Wednesday, 3 May 2017

Joint Oireachtas Committee on Justice, Defence and Equality

Employment Equality (Abolition of Mandatory Retirement Age) Bill 2016: Discussion

9:00 am

Photo of Jonathan O'BrienJonathan O'Brien (Cork North Central, Sinn Fein) | Oireachtas source

Deputy Danny Healy-Rae raised an important issue. Individuals will decide to retire for various reasons. As Deputy John Brady stated, some may decide to retire on health grounds. Others may have a nice pension that they feel comfortable they can retire on and they might want to spend time with grandchildren or become their childminders.

Then again, there may be other people in those circumstances who do not have family or grandchildren. Their only social interaction might be through work. The mental health side of it is important because if somebody who does not have strong family support at that age is forced to retire, it can affect that person's mental health.
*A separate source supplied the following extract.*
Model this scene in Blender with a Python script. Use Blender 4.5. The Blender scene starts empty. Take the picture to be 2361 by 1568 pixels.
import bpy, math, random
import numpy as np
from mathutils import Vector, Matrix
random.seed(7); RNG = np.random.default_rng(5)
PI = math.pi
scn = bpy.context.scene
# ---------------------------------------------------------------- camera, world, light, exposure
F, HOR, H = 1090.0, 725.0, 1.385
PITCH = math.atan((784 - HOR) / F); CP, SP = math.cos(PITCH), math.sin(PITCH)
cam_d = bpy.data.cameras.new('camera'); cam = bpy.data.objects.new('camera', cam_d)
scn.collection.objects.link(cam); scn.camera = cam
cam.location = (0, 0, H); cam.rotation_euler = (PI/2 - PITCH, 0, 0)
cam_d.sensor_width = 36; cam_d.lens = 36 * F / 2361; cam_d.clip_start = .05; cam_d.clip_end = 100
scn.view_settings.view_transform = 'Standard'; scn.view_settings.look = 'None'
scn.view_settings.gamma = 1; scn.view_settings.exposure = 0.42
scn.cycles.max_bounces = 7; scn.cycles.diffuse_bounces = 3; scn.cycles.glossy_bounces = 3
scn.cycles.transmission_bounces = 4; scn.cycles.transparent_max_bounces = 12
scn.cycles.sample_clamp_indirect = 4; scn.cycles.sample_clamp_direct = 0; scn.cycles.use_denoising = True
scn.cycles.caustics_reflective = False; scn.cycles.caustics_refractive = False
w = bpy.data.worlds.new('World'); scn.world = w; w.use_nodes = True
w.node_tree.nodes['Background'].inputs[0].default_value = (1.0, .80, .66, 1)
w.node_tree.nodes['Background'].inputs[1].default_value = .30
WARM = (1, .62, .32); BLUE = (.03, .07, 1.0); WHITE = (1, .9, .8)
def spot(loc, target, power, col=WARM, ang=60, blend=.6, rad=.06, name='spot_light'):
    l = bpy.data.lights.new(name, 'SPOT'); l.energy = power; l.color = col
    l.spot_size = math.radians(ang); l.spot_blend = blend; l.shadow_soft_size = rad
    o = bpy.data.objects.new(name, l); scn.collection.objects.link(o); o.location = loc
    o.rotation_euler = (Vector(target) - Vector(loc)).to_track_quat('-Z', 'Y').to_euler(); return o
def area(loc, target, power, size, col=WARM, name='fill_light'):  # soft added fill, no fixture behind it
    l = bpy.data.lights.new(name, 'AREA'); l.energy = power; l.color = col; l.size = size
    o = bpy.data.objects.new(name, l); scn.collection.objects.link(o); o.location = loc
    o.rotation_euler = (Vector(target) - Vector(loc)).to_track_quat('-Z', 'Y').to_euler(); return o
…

It is important that the objective is not to force people to retire. One of the arguments that was raised on Second Stage was whether it would be possible to stop somebody who was not capable of doing his or her job from carrying on forever. If people are not capable of doing their job it does not matter whether they are 66, 76, 36 or 46. If that person is not capable of doing the job, there are mechanisms to deal with that.

The age argument is also somewhat of a red herring. In the public sector very few people of that age would have jobs involving a lot of manual labour. There would be a very small number of cases where somebody might be physically unable to do a job. It is a flawed argument to say that somebody would not have the mental capacity at 66, 65 or 67 to continue doing a job that the person was doing excellently 12 months previously. Age does not come into a person's ability to do a job. Obviously certain types of jobs would be an exception, but age certainly does not come into the argument regarding a person's ability to work or not.